Fagerhult has announced that its extruded aluminium profiles for its high-volume product lines now contain 75 per cent recycled material.
Product lines making the switch include Notor 65, Notor Recessed, Notor 36, Fjord, Vil, Multilume Hydro, and Sentra.
The initiative reduces the company’s climate footprint by approximately 225 tons of equivalent carbon dioxide per year.
This results, says Fagerhult, in around 70 per cent lower climate impact than the average impact from European primary aluminium and 88 per cent lower than the global average for primary aluminium.
‘We’re taking a significant step forward by moving from renewably sourced aluminium to recycled post-consumer aluminium,’ Niclas Thulin, sustainability manager at Fagerhult, told the Circular Lighting Report.
‘We intentionally upgrade the materials for our larger product series because it significantly impacts Fagerhult’s greenhouse gas emissions. For the Notor family alone, we used approximately 65 kilometres of aluminium profiles in 2024, and nearly all of this volume has now been replaced with recycled material.
‘This is our most important decision regarding materials, at least with reduced climate impact as the fundamental incentive. The majority of our emissions come from Scope 3, and through this change, we are making a difference where it has the greatest impact. Based on last year’s volumes, the switch to recycled aluminium can reduce emissions by approximately 225 tons of carbon dioxide equivalents annually.’
The change is part of Fagerhult’s systematic sustainability work and a considerable step in reducing greenhouse gas emissions in Scope 3: the company’s indirect emissions from purchased materials. The Science Based Targets validate Fagerhult’s climate targets, and the ambition is to achieve net zero emissions from the entire value chain by 2045.
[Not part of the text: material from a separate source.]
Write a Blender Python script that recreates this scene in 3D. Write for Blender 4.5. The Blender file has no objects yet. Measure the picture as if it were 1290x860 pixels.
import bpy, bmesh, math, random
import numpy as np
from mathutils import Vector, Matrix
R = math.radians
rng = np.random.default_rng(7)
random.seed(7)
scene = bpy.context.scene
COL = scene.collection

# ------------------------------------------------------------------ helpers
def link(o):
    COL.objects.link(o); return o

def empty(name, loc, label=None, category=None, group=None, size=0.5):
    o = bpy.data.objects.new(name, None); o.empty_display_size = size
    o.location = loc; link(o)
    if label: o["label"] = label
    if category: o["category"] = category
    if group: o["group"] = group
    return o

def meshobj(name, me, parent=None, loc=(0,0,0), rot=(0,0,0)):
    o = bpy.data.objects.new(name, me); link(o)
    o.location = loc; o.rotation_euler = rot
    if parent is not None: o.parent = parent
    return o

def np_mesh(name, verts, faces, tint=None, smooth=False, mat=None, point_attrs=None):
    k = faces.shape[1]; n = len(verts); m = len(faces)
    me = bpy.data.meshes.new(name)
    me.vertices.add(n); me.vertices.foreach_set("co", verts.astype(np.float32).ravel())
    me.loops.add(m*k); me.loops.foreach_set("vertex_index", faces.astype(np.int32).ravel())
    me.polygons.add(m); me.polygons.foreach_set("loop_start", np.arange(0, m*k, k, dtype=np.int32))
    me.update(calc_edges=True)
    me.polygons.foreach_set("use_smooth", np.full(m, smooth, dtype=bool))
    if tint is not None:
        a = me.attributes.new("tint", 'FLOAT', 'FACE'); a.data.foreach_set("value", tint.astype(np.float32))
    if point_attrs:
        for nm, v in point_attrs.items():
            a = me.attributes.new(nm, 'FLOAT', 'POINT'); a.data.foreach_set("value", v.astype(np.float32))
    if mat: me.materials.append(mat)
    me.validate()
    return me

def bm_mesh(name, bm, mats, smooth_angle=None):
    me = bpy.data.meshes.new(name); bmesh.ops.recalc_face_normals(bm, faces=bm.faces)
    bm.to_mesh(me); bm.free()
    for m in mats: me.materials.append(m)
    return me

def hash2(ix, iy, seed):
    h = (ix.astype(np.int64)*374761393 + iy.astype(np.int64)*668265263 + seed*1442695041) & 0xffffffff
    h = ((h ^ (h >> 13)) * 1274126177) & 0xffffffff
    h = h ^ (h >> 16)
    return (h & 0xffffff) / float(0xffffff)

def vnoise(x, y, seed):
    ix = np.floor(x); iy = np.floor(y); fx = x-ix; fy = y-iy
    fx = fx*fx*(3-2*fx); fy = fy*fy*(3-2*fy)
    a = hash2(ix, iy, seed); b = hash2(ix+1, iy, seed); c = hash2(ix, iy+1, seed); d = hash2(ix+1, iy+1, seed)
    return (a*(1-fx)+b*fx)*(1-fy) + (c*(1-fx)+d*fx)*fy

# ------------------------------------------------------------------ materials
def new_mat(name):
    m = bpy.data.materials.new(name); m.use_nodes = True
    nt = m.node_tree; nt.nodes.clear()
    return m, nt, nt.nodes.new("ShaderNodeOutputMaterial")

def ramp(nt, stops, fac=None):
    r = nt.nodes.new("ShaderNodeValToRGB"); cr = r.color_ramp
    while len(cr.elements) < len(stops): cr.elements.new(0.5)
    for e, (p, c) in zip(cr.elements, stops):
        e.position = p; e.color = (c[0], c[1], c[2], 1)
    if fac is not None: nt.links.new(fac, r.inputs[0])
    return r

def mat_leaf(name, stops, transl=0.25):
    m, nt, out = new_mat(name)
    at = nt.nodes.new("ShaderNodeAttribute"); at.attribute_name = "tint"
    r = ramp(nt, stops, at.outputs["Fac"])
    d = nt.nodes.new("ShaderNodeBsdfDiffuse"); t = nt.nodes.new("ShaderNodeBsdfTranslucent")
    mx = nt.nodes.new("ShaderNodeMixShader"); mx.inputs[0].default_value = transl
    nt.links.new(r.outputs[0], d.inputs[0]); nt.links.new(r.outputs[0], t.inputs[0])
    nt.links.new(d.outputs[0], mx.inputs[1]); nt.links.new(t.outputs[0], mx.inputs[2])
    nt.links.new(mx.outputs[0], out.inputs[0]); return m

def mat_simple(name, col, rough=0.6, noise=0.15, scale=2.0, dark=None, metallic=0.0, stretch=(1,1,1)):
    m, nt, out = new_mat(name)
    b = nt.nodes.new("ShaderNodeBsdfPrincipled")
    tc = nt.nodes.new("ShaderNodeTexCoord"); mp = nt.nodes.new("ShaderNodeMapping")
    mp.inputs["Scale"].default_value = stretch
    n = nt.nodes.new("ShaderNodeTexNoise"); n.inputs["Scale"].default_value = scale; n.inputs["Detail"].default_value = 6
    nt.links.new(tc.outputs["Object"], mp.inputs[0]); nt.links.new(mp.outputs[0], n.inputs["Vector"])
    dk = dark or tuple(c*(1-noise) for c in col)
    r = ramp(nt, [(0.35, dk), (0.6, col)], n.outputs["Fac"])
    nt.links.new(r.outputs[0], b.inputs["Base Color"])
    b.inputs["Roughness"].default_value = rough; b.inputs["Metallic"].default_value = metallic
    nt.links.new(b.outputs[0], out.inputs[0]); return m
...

Aluminium is a lightweight and durable material that can be reused multiple times if recycled properly. Its environmental impact depends on several factors, including whether it is made from virgin aluminium, how it is produced, whether fossil fuels or renewable energy sources were used in its production, and if it is derived from recycled materials.
Recycling aluminium is less expensive and energy-intensive than creating new aluminium, which is made by the electrolysis of aluminium oxide, which must first be mined from bauxite ore and then fired.
Last year rival brand Glamox has announced that it had started to switch from using virgin aluminium to recycled aluminium in its luminaires as standard.